**EXERCISE AIM:** Write out the opening lines of the data word for word, up to and including the line with "return Vector((p.x, p.y, z))", and leave every picture and every later line out.
-*-*-
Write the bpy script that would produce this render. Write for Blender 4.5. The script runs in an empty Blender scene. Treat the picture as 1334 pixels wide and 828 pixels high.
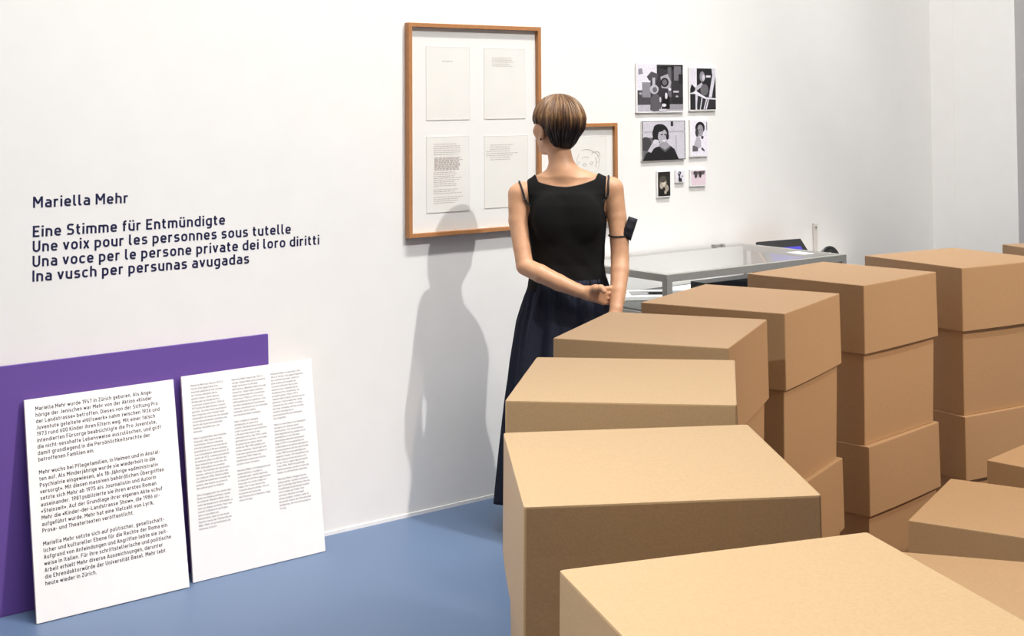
import bpy, bmesh, math, random
import numpy as np
from mathutils import Matrix, Vector

random.seed(7)
S = bpy.context.scene
C = S.collection

# ------------------------------------------------------------------ camera, world, lights, exposure
YAW, DIST = 0.66684, 4.7075            # direction and distance of the long white wall
DR = Vector((math.cos(YAW), math.sin(YAW), 0))      # along the wall
NN = Vector((-math.sin(YAW), math.cos(YAW), 0))     # towards the wall


def W(u, n, z):
    """u along the wall, n out of the wall into the room, z up"""
    p = DR * u + NN * (DIST - n)
    return Vector((p.x, p.y, z))


pit, rol = 0.0401, 0.00723
right = Vector((math.cos(rol), math.sin(pit) * math.sin(rol), -math.cos(pit) * math.sin(rol)))
up = Vector((math.sin(rol), -math.sin(pit) * math.cos(rol), math.cos(pit) * math.cos(rol)))
fwd = Vector((0, math.cos(pit), math.sin(pit)))
cam = bpy.data.cameras.new('camera')
cam.sensor_fit = 'HORIZONTAL'
cam.sensor_width = 36
cam.lens = 1758.06 / 1334 * 36
cam.shift_x = (667 - 732.83) / 1334
cam.shift_y = (62.2 - 414) / 1334
cam.clip_start = 0.05
co = bpy.data.objects.new('camera', cam)
C.objects.link(co)
m = Matrix.Identity(4)
for i in range(3):
    m[i][0], m[i][1], m[i][2] = right[i], up[i], -fwd[i]
m[2][3] = 1.66
co.matrix_world = m
S.camera = co

S.view_settings.view_transform = 'Standard'
S.view_settings.look = 'None'
S.view_settings.gamma = 1
S.view_settings.use_curve_mapping = False
S.view_settings.exposure = 0.0

world = bpy.data.worlds.new('world')
S.world = world
world.use_nodes = True
bg = world.node_tree.nodes['Background']
bg.inputs[0].default_value = (1.0, 0.84, 0.72, 1)
bg.inputs[1].default_value = 0.32


def spot(name, loc, target, watts, angle, blend=0.5, radius=0.05, color=(1, 0.97, 0.93)):
    l = bpy.data.lights.new(name, 'SPOT')
    l.energy = watts
    l.spot_size = math.radians(angle)
    l.spot_blend = blend
    l.shadow_soft_size = radius
    l.color = color
    o = bpy.data.objects.new(name, l)
    C.objects.link(o)
    o.location = loc
    o.rotation_euler = (Vector(target) - Vector(loc)).to_track_quat('-Z', 'Y').to_euler()
    return o


def area(name, loc, target, watts, sx, sy, color=(1, 0.98, 0.95)):
    l = bpy.data.lights.new(name, 'AREA')
    l.shape = 'RECTANGLE'
    l.size, l.size_y = sx, sy
    l.energy = watts
    l.color = color
    o = bpy.data.objects.new(name, l)
    C.objects.link(o)
    o.location = loc
    o.rotation_euler = (Vector(target) - Vector(loc)).to_track_quat('-Z', 'Y').to_euler()
    return o


# unseen gallery lamps: visitor and foreground spots, the rest added to balance the light
spot('spot_visitor', (3.50, 2.84, 5.82), (-0.8, 5.5, 1.3), 950, 60, 1.0, 0.045, (1, 0.985, 0.955))
spot('spot_foreground', (-0.80, 1.38, 3.5), (0.25, 1.28, 1.15), 425, 80, 1.0, 0.06, (0.92, 1, 0.99))
spot('fill_boxes', (3.7, 2.3, 3.7), (0.85, 3.4, 0.9), 430, 44, 0.8, 0.1, (1, 0.80, 0.64))  # unseen spot added to warm and brighten the right sides of the stacks
wall_fill = area('added_wall_fill', W(2.9, 1.9, 5.8), W(2.9, -0.3, 0.0), 41, 5.6, 0.3, (1, 0.98, 0.95))  # unseen strip light added to brighten the wall and spare the boxes
wall_fill.data.spread = math.radians(44)
spot('fill_projecting_wall', (0.5, 2.9, 5.8), (2.62, 7.95, 1.6), 800, 26, 0.7, 0.15, (1, 0.98, 0.95))  # unseen spot added to brighten the flank of the projecting wall
area('ceiling_fill', (0.6, 3.0, 6.1), (0.6, 3.0, 0), 100, 5.0, 5.0, (1, 1, 0.97))  # unseen area light added as soft overall fill

# ------------------------------------------------------------------ helpers: objects


def tag(o, label=None, cat=None, group=None, kind=None):
    if label: o['label'] = label
    if cat: o['category'] = cat
    if group: o['group'] = group
    if kind: o['kind'] = kind
    return o


def empty(name, label, cat, loc=(0, 0, 0), rotz=0.0, group=None):
    o = bpy.data.objects.new(name, None)
    C.objects.link(o)
    o.empty_display_size = 0.05
    o.location = loc
    o.rotation_euler = (0, 0, rotz)
    return tag(o, label, cat, group)


def link(name, me, mats=None, parent=None, smooth=False):
    if mats is not None:
        for mt in (mats if isinstance(mats, (list, tuple)) else [mats]):
            me.materials.append(mt)
    o = bpy.data.objects.new(name, me)
    C.objects.link(o)
    if parent is not None:
        o.parent = parent
    if smooth:
        me.polygons.foreach_set('use_smooth', [True] * len(me.polygons))
    return o


def mesh(name, verts, faces):
    me = bpy.data.meshes.new(name)
    me.from_pydata([tuple(v) for v in verts], [], [tuple(f) for f in faces])
    me.update()
    return me


def bm_mesh(name, bm):
    me = bpy.data.meshes.new(name)
    bmesh.ops.recalc_face_normals(bm, faces=bm.faces)
    bm.to_mesh(me)
    bm.free()
    return me


def add_box(bm, lo, hi, bevel=0.0, mat=0):
    vs = [bm.verts.new((x, y, z)) for x in (lo[0], hi[0]) for y in (lo[1], hi[1]) for z in (lo[2], hi[2])]
    idx = [(0, 1, 3, 2), (4, 6, 7, 5), (0, 4, 5, 1), (2, 3, 7, 6), (0, 2, 6, 4), (1, 5, 7, 3)]
    fs = []
    for f in idx:
        fc = bm.faces.new([vs[i] for i in f])
        fc.material_index = mat
        fs.append(fc)
    if bevel:
        es = list({e for f in fs for e in f.edges})
        bmesh.ops.bevel(bm, geom=es, offset=bevel, segments=2, affect='EDGES', profile=0.5)


def box_mesh(name, lo, hi, bevel=0.0):
    bm = bmesh.new()
    add_box(bm, lo, hi, bevel)
    return bm_mesh(name, bm)


def tube(bm, pts, r, seg=10, closed=False, flat=1.0):
    """sweep a ring along pts; r may be a list"""
    pts = [Vector(p) for p in pts]
    n = len(pts)
    rs = r if isinstance(r, (list, tuple)) else [r] * n
    rings = []
    prev = None
    for i, p in enumerate(pts):
        a = pts[(i - 1) % n] if (i > 0 or closed) else p
        b = pts[(i + 1) % n] if (i < n - 1 or closed) else p
        t = (b - a).normalized()
        if prev is None:
            ref = Vector((0, 0, 1)) if abs(t.z) < 0.9 else Vector((1, 0, 0))
            x = t.cross(ref).normalized()
        else:
            x = (prev - t * prev.dot(t)).normalized()
        prev = x
        y = t.cross(x)
        rings.append([bm.verts.new(p + (x * math.cos(k * 2 * math.pi / seg) + y * flat * math.sin(k * 2 * math.pi / seg)) * rs[i]) for k in range(seg)])
    for i in range(n if closed else n - 1):
        A, B = rings[i], rings[(i + 1) % n]
        for k in range(seg):
            bm.faces.new((A[k], A[(k + 1) % seg], B[(k + 1) % seg], B[k]))
    if not closed:
        bm.faces.new(rings[0][::-1])
        bm.faces.new(rings[-1])


# ------------------------------------------------------------------ helpers: materials
def srgb(r, g, b):
    def f(c):
        c /= 255
        return c / 12.92 if c <= 0.04045 else ((c + 0.055) / 1.055) ** 2.4
    return (f(r), f(g), f(b), 1)


def mat(name, col, rough=0.6, noise=0.0, nscale=60.0, metal=0.0, spec=0.5, bump=0.0, bscale=200.0, coords='Object', sheen=0.0, stretch=None, rand=0.0):
    mt = bpy.data.materials.new(name)
    mt.use_nodes = True
    nt = mt.node_tree
    bs = nt.nodes['Principled BSDF']
    bs.inputs['Roughness'].default_value = rough
    bs.inputs['Metallic'].default_value = metal
    bs.inputs['Specular IOR Level'].default_value = spec
    if sheen:
        bs.inputs['Sheen Weight'].default_value = sheen
    tc = nt.nodes.new('ShaderNodeTexCoord')
    mp = nt.nodes.new('ShaderNodeMapping')
    if stretch:
        mp.inputs['Scale'].default_value = stretch
    nt.links.new(tc.outputs[coords], mp.inputs[0])
    nz = nt.nodes.new('ShaderNodeTexNoise')
    nz.inputs['Scale'].default_value = nscale
    nz.inputs['Detail'].default_value = 4
    nt.links.new(mp.outputs[0], nz.inputs['Vector'])
    rp = nt.nodes.new('ShaderNodeValToRGB')
    c = Vector(col[:3])
    rp.color_ramp.elements[0].position = 0.3
    rp.color_ramp.elements[1].position = 0.7
    rp.color_ramp.elements[0].color = (*(c * (1 - noise)), 1)
    rp.color_ramp.elements[1].color = (*(c * (1 + noise)), 1)
    nt.links.new(nz.outputs[0], rp.inputs[0])
    out = rp.outputs[0]
    if rand:
        oi = nt.nodes.new('ShaderNodeObjectInfo')
        mr = nt.nodes.new('ShaderNodeMapRange')
        mr.inputs[3].default_value = 1 - rand
        mr.inputs[4].default_value = 1 + rand
        nt.links.new(oi.outputs['Random'], mr.inputs[0])
        hs = nt.nodes.new('ShaderNodeHueSaturation')
        nt.links.new(mr.outputs[0], hs.inputs['Value'])
        nt.links.new(out, hs.inputs['Color'])
        out = hs.outputs[0]
    nt.links.new(out, bs.inputs['Base Color'])
    if bump:
        n2 = nt.nodes.new('ShaderNodeTexNoise')
        n2.inputs['Scale'].default_value = bscale
        n2.inputs['Detail'].default_value = 3
        nt.links.new(mp.outputs[0], n2.inputs['Vector'])
        b = nt.nodes.new('ShaderNodeBump')
        b.inputs['Strength'].default_value = bump
        b.inputs['Distance'].default_value = 0.002
        nt.links.new(n2.outputs[0], b.inputs['Height'])
        nt.links.new(b.outputs[0], bs.inputs['Normal'])
    return mt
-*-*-
**PROBLEM SOLUTION:**
Write the bpy script that would produce this render. Write for Blender 4.5. The script runs in an empty Blender scene. Treat the picture as 1334 pixels wide and 828 pixels high.
import bpy, bmesh, math, random
import numpy as np
from mathutils import Matrix, Vector

random.seed(7)
S = bpy.context.scene
C = S.collection

# ------------------------------------------------------------------ camera, world, lights, exposure
YAW, DIST = 0.66684, 4.7075            # direction and distance of the long white wall
DR = Vector((math.cos(YAW), math.sin(YAW), 0))      # along the wall
NN = Vector((-math.sin(YAW), math.cos(YAW), 0))     # towards the wall


def W(u, n, z):
    """u along the wall, n out of the wall into the room, z up"""
    p = DR * u + NN * (DIST - n)
    return Vector((p.x, p.y, z))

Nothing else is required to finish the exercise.